Earnings guidance is lacking right now — here's why

Yahoo Finance's Myles Udland discusses corporate earnings and the process that goes into forecasting these results.

Video Transcript

JULIIE HYMAN: In the Morning Brief today, Myles, you wrote about the reasons why companies are not giving forecasts, right? We earlier in the week talked about why there's this sort of lack of visibility. Today is a pretty darn good example why there's not a lot of upside in giving forecasts, right? When you get a miss like this in the economic data, it shows you perhaps the level of-- on a smaller level, but still the unpredictability that companies are working with. And as you write, companies are getting punished when they do come out with guidance if it's not what the Street was looking for.

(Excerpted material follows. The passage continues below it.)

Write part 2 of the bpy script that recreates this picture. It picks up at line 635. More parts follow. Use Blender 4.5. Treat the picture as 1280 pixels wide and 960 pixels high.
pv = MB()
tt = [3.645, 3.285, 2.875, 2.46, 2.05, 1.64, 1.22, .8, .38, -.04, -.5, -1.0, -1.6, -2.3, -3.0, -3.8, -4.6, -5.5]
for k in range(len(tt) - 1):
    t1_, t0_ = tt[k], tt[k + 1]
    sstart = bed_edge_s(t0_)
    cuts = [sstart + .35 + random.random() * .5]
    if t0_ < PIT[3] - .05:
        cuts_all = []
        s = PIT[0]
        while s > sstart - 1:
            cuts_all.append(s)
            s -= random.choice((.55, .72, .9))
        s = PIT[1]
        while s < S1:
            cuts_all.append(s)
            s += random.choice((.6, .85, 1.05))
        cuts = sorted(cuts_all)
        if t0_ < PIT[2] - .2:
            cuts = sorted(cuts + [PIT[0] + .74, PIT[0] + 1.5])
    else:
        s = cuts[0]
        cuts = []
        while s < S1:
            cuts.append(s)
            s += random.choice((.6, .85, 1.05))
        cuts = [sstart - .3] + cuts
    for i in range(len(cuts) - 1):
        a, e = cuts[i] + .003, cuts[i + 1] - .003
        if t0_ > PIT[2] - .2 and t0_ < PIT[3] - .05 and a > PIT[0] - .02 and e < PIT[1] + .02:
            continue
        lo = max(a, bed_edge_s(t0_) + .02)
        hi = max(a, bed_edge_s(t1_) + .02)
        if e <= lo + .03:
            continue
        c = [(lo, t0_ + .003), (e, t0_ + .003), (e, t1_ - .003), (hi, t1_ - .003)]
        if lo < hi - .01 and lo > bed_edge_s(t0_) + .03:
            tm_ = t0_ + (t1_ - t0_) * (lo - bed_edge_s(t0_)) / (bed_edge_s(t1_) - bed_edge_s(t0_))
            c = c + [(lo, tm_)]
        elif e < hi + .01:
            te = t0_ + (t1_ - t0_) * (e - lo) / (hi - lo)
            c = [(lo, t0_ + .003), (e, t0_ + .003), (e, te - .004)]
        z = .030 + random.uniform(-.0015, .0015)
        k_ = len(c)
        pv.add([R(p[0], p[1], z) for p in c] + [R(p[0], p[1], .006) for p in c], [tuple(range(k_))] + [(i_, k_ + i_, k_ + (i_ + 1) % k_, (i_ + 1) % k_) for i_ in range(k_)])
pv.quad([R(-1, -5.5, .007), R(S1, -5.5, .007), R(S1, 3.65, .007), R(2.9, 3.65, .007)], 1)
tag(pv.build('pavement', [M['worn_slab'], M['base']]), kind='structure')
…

MYLES UDLAND: Yeah, and you know, [INAUDIBLE] who's an analyst who's been doing this a long time, I think gives a really digestible example here of S&P earnings this year are expected to rise 14%. So the question-- and then the industries have their own benchmarks within that. But the basic question that a CFO needs to answer for a quarter is, why are your earnings going to grow faster, slower, or in line with your industry and the market as a whole? The analyst just wants to know, do I pencil you in as a faster grower, as a slower grower, or an in-line grower? That's a basic part of their model.

The CFO doesn't want to say that right now because they could have a month that from a sales perspective, looks like the economic equivalent of the April jobs report, for example. They could also have the exact opposite. They could have a month where sales are up 40% in a business that's seeing organic growth growing 5%, let's say. That's going to throw off what their numbers end up looking like.

So, the dance between CFOs, the finance team at any business, and analysts is always, analysts wants to know what their model should say for projections. And the executives want to say, as measured-- or they want to say something that is as measured as possible about where they think the business is going. And the balance of risks thus says, don't say anything.

But a couple of companies that we cited in the brief today, Etsy and Netflix among them, they did say something about where they thought their business was headed or dynamics that could be impacting their business later this year. And those stocks were severely punished just for saying those things. I mean, Etsy is still talking about growing at a fast rate, but in a decelerating environment, boom, stock goes down. What was it down? I think 12% or 14% during yesterday's trading session. And it clearly shows that you are incentivized to say nothing if you don't have to.

And so, we write this story. I think we've written it, like, three different times now. Earnings keep beating expectations. Well, that story is probably also going to be written in the second quarter. And I'm really going to write that again after the third quarter because the same thing is going to happen. Companies don't say anything. The Street guesses. They guess low. And everyone goes home happy. Company X beat their number.

Our viewers see it every day. Every earnings we go through, it feels like, they beat on the top and bottom line. They beat on the top and bottom line, well, that's a managed outcome. But in a volatile environment like this, it's really the only option I think that finance teams-- the finance department has when thinking about what can we say, what should we say to the Street. The real option is sort of, don't say anything.